In Iceland, food factories are warmed by volcanic hot springs, another
zero-cost source of energy, like the sun, or cold fusion. In the
Netherlands, flowers worth $1.8 billion per year are grown hydroponically
in greenhouses. Flowers are grown, cut, packaged, auctioned, and
air shipped to cities all over the world from a gigantic indoor
complex the size of 100 football fields. Rose bushes grow "for four
years without touching soil" in water filled with an ideal mixture
of fertilizer and plant food. Computers control levels of light
and nutrients to meet peak demand on Mother's Day and at other times
of the year.28 A company in Massachusetts grows 900,000
striped bass in an aquiculture factory on an acre of land.29
The fish are healthier and better tasting than fish grown in the
wild, or in aquiculture ponds. The machines produce a rapid current,
forcing the fish to swim vigorously twenty miles per day, which
improves the flavor of the meat. The fish grow to market size in
nine months, half the time it usually takes. The water discharged
by the factory "exceeds numerous drinking water standards," according
to state environmental officials.
The factories double as storage warehouses. The robots
in a tomato factory will plant a thousand bushels every week, and
vary light and temperature to create artificial growing seasons
on each floor. The tomatoes will ripen in stages throughout the
year. They will be shipped to stores a few miles from the building.
They would not require elaborate packaging or preservation. They
will arrive at the stores within hours of peak ripeness.
Food factories can be located near population centers,
or possibly beneath large cities. In the distant future, a fully
automated food farm might be located directly under a grocery store.
Produce would never be shipped more than a few hundred meters, straight
up, and no fruit or vegetable would be less than perfectly vine
ripe. Alternatively, it might be more economical to build the factories
in out-of-the way locations where land is cheap: deserts, inaccessible
mountain ranges, or the moon. Perhaps robot driven VTOL aircraft
and spacecraft will ship garbage from cities to the food factories,
and bring back produce.
Food factories are not biotechnological factories.
They are not the factories depicted in science fiction, which take
in garbage and synthesize food hours later. In a food factory, food
is grown from seeds and livestock, like a conventional farm. The
production line throughput is one to six months. Factories producing
automobiles and consumer goods generally move products from start
to finish in days or weeks, so they require less floor space than
food factories. Food factories have large inventories and slow production
lines. We have always had some kinds of food factories, including
breweries and cheese factories. Some take months to produce a batch
of goods. Some take years.
Food Factories and Famine
A few thousand large food factories
in the third world would stabilize supplies and banish the threat
of famine. The factories would not need enough capacity to feed
the entire population. They would stop incipient famines by stabilizing
supplies. Most famines are not caused by the weather or by natural
disasters, because these are limited in geographic scope. In an
organized society, relief supplies can always be shipped in. Famine
is caused by economics, politics, war, or poor government planning.

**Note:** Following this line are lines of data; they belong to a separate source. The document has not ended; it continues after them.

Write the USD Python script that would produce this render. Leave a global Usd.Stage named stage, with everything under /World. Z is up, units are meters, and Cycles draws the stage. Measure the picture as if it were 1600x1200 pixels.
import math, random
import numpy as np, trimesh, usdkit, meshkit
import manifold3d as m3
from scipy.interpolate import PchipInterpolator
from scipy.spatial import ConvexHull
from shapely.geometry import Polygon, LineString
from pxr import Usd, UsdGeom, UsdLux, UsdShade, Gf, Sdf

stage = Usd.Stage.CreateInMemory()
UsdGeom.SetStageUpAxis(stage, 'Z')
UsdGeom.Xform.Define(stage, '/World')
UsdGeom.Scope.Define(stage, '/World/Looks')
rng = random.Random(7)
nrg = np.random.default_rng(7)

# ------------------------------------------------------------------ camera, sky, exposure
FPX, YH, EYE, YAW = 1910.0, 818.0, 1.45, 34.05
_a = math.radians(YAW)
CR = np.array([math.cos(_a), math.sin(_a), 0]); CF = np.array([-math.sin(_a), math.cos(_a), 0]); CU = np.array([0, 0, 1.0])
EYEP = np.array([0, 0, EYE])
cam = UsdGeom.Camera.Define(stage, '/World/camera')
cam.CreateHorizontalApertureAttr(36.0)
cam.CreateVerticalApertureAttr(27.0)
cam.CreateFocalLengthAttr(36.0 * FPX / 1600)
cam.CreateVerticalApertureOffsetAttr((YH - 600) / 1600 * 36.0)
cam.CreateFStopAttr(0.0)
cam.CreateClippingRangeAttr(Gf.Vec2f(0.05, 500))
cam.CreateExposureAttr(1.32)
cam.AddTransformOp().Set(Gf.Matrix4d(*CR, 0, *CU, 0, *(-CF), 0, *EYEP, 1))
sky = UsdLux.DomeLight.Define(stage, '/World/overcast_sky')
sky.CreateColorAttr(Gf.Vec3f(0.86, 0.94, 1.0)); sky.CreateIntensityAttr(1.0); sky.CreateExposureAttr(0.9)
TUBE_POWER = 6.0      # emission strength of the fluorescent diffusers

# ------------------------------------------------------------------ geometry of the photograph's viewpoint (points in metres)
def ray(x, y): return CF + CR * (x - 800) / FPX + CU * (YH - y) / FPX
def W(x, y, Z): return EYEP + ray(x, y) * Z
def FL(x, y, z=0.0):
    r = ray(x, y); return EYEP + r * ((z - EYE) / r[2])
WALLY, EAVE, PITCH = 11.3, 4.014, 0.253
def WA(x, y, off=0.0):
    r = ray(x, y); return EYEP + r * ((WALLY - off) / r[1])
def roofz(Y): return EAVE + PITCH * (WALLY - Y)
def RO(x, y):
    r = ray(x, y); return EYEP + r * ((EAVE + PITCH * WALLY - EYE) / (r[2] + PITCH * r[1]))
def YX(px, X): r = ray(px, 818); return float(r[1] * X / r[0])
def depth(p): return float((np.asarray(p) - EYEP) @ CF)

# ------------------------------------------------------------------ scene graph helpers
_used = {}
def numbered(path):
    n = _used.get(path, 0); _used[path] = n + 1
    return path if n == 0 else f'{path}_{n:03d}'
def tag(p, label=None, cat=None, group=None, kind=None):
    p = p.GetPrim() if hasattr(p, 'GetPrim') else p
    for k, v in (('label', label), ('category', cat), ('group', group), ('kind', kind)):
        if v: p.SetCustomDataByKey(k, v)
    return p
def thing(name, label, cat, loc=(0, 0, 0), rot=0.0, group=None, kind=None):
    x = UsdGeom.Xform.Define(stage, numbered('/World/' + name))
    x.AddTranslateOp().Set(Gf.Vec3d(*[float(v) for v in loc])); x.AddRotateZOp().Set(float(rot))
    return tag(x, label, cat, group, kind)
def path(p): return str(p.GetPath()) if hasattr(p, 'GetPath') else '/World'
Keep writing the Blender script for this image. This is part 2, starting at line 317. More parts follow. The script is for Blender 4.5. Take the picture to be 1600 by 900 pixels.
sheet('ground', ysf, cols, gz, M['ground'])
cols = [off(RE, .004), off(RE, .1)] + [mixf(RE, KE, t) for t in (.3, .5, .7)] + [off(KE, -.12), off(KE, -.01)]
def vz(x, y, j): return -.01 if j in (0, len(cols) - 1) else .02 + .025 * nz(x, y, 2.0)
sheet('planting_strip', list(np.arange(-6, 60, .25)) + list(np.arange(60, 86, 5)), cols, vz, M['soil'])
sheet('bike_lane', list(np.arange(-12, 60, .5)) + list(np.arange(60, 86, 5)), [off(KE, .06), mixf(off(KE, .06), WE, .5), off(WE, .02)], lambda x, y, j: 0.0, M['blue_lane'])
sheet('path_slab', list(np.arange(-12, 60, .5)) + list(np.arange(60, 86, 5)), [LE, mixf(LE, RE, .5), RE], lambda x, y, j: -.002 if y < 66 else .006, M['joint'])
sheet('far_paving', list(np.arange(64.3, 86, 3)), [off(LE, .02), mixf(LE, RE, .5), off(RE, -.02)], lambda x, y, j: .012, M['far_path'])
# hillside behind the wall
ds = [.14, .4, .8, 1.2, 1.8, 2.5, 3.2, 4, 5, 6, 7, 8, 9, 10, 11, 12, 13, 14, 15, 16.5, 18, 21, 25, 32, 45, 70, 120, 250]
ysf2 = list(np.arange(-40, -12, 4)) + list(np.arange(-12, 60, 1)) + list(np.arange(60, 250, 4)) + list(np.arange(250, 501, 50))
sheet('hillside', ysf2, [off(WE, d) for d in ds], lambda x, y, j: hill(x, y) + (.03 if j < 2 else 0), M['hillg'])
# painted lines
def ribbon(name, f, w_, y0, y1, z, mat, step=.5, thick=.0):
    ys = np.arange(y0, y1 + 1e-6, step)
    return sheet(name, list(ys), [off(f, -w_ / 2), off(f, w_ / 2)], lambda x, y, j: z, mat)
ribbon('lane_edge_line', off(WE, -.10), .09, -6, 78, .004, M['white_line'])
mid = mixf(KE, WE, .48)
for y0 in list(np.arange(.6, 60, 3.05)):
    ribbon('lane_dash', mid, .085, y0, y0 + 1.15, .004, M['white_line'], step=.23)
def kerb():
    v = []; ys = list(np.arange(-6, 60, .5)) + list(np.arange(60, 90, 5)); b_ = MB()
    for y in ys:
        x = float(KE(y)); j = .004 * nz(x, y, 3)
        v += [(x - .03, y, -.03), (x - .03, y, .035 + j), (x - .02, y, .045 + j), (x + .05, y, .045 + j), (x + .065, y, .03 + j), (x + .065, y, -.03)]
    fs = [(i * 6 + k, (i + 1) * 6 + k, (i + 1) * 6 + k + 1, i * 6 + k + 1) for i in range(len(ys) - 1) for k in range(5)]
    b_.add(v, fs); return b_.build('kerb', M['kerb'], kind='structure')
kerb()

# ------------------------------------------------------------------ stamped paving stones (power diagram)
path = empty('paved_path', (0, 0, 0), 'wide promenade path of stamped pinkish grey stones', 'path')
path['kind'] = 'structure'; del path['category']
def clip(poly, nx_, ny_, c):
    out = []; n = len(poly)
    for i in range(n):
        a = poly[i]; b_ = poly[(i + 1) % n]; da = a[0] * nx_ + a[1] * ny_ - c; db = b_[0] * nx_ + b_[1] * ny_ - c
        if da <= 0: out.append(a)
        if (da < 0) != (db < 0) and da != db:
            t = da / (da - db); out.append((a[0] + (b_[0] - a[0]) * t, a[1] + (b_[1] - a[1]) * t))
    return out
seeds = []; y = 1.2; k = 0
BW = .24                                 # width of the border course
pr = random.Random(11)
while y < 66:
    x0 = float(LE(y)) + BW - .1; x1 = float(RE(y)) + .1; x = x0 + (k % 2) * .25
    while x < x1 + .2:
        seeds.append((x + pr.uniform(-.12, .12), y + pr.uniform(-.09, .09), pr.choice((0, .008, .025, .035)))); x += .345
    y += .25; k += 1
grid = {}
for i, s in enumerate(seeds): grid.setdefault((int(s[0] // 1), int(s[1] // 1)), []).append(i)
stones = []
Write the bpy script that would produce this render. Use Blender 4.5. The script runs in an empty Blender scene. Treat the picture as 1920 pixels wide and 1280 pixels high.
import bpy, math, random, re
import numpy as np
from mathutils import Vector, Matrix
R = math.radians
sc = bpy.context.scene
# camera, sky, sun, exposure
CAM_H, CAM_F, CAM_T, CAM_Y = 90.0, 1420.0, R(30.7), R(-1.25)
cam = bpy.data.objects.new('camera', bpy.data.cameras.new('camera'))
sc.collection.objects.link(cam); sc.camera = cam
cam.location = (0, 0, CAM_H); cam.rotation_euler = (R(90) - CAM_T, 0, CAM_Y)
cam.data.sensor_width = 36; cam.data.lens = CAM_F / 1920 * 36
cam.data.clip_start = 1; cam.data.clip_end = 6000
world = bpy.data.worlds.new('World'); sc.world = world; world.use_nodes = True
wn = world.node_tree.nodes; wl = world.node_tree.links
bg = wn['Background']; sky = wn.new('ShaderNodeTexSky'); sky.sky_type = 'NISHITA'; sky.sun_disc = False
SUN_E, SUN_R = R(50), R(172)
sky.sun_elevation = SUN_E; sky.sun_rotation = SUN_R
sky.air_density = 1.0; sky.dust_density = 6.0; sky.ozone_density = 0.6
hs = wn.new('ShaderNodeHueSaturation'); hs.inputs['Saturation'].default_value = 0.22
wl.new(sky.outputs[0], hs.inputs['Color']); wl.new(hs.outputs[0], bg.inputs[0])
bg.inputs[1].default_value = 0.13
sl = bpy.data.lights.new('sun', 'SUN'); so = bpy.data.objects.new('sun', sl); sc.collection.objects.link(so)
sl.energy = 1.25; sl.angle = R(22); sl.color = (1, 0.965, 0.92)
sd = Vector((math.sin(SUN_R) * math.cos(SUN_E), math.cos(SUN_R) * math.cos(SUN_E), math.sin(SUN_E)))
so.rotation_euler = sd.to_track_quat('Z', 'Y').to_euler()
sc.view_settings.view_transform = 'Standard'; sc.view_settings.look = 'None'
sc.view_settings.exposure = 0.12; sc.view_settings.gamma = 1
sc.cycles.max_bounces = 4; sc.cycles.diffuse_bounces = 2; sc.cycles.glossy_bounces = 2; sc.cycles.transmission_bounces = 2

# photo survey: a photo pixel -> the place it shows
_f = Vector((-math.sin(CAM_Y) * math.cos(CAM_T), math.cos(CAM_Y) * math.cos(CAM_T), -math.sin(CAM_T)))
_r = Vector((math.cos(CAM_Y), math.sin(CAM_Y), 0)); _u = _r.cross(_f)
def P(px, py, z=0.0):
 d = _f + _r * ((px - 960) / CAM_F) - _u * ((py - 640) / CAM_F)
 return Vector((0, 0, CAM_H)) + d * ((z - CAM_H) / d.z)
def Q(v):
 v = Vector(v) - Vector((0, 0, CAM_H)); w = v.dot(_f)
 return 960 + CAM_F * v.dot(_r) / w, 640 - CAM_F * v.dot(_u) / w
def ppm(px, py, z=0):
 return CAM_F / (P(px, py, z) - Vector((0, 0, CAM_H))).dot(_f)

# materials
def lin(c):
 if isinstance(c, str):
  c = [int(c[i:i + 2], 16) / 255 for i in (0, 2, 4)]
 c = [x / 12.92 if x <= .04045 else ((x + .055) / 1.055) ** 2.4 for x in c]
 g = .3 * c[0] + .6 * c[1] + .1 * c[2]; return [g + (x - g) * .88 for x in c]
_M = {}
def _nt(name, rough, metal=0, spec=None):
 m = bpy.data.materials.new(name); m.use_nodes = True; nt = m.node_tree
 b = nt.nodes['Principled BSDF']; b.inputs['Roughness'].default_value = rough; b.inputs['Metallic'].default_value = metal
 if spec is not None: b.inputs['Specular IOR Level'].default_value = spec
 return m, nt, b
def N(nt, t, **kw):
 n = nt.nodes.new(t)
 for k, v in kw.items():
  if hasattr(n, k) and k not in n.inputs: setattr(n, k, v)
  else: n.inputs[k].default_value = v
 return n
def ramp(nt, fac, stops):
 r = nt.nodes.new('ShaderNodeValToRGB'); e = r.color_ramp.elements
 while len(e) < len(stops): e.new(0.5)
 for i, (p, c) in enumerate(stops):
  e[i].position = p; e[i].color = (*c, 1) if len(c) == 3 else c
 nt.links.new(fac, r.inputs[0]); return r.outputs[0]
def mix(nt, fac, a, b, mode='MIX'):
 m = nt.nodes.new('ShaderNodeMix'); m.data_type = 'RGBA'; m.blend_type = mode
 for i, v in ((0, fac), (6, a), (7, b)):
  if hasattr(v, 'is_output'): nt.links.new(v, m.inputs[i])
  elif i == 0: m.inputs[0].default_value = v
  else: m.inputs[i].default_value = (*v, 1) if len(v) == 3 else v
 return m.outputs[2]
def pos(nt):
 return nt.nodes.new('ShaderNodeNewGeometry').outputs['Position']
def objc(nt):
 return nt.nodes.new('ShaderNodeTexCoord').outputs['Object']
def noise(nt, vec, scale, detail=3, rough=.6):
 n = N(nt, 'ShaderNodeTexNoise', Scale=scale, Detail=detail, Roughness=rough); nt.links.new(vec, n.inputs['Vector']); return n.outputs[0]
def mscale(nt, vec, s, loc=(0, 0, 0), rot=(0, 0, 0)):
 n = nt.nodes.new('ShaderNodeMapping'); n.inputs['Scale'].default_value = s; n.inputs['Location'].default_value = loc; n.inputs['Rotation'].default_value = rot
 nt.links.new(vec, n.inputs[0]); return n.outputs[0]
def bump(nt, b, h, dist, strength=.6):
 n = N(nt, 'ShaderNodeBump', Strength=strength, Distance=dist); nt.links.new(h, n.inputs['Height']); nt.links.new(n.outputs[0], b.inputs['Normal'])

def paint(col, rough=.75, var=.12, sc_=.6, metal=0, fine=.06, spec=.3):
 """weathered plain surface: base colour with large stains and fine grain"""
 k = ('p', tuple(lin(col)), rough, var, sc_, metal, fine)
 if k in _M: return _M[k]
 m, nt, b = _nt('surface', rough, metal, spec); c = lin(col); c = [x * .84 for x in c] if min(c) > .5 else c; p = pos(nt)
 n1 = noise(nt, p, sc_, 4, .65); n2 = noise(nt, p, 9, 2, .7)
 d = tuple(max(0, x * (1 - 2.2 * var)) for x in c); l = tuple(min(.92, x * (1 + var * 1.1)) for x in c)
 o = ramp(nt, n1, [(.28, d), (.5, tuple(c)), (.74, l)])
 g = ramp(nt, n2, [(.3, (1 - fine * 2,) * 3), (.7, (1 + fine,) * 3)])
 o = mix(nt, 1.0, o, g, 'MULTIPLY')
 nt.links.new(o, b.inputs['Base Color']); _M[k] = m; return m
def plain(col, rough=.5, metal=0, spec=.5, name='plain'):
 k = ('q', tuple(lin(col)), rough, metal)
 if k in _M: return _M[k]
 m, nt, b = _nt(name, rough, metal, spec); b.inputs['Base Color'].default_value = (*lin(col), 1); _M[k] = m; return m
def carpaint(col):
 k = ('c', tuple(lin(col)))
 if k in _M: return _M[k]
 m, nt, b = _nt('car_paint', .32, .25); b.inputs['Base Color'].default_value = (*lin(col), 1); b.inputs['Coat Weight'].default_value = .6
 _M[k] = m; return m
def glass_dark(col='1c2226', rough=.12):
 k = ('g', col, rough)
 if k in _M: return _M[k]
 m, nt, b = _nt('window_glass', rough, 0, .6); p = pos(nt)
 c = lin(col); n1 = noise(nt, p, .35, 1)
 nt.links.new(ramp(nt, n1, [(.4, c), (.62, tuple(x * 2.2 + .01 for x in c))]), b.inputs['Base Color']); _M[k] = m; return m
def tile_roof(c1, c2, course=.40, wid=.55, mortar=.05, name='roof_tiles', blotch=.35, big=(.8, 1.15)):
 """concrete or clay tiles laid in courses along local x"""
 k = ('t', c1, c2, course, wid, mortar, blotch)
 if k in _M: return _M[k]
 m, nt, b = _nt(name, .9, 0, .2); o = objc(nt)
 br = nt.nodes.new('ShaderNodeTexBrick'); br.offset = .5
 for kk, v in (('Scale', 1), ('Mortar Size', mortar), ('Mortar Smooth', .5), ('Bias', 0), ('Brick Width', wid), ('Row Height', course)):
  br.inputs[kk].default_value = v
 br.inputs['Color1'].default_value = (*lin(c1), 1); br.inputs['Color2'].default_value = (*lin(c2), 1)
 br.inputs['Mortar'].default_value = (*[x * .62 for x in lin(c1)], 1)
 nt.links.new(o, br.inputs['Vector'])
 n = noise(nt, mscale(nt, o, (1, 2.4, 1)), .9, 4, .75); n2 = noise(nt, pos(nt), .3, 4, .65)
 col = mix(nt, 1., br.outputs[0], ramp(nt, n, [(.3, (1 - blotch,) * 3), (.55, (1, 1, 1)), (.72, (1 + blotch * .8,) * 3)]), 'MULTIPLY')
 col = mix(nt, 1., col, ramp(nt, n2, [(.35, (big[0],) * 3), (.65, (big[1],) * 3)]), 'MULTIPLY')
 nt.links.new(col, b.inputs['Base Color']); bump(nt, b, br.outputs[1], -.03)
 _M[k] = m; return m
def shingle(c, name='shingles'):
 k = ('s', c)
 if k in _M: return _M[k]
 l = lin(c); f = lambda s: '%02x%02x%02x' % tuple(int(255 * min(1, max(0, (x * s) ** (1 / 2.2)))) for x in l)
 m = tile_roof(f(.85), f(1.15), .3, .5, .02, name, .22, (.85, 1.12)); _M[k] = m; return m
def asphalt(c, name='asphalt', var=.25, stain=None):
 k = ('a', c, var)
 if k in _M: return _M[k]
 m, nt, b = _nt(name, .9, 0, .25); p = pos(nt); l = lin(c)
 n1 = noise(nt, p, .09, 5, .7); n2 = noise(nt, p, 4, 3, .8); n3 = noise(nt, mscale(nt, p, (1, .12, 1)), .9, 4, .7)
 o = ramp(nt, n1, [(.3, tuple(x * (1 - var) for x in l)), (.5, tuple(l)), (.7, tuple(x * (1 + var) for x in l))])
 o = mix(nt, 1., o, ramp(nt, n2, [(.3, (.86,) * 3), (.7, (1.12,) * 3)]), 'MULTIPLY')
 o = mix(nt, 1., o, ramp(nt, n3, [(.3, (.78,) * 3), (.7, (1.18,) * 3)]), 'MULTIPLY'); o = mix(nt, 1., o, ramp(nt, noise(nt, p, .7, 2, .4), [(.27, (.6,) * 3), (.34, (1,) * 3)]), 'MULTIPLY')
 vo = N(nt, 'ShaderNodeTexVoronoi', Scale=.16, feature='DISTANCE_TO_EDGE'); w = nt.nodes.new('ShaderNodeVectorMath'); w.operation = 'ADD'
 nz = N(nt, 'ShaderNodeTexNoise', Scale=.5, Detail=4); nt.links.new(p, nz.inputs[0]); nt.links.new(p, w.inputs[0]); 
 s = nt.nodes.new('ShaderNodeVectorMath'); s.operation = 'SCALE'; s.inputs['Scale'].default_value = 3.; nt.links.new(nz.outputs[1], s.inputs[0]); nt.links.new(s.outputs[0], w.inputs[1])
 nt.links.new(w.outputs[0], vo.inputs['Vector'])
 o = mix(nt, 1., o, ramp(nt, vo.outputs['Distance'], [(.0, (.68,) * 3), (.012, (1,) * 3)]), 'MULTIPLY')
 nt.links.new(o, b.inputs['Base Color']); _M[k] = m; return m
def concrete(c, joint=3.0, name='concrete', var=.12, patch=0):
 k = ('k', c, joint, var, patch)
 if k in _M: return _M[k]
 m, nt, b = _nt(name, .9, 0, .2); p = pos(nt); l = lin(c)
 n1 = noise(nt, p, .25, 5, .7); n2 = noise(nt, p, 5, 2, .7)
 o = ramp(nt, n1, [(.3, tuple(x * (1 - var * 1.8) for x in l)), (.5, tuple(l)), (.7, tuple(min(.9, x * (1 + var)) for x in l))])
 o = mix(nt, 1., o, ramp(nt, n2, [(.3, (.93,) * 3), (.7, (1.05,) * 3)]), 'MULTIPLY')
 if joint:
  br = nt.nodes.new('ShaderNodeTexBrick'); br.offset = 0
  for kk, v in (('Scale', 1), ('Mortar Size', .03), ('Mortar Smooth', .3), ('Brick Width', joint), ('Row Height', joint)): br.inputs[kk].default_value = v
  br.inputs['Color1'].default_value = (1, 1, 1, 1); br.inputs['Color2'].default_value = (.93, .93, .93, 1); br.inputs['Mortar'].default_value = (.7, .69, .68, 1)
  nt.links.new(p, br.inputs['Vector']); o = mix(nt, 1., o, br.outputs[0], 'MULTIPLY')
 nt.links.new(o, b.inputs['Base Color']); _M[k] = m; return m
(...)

Famines are triggered when a bad harvest or a war disrupts the food
supply. People panic, and hoard food. Prices shoot up, and the famine
begins. Sometimes, as people starve, unsold food rots in warehouses.
It is too expensive for poor people. Chaos disrupts transportion.
If the people can be assured that adequate emergency supplies exist
in food factories, panic will not set in, prices will remain stable,
and famine will be averted.
A million large food factories in the third world
would bankrupt the third-world farmers, causing widespread social
disruption. It would reduce U.S. exports of food, hurting our balance
of payments. Once the factories are developed, I cannot imagine
why they would not become increasingly cheap, gradually supplanting
outdoor farms and disrupting agricultural employment worldwide.
No human can work as cheaply as a robot.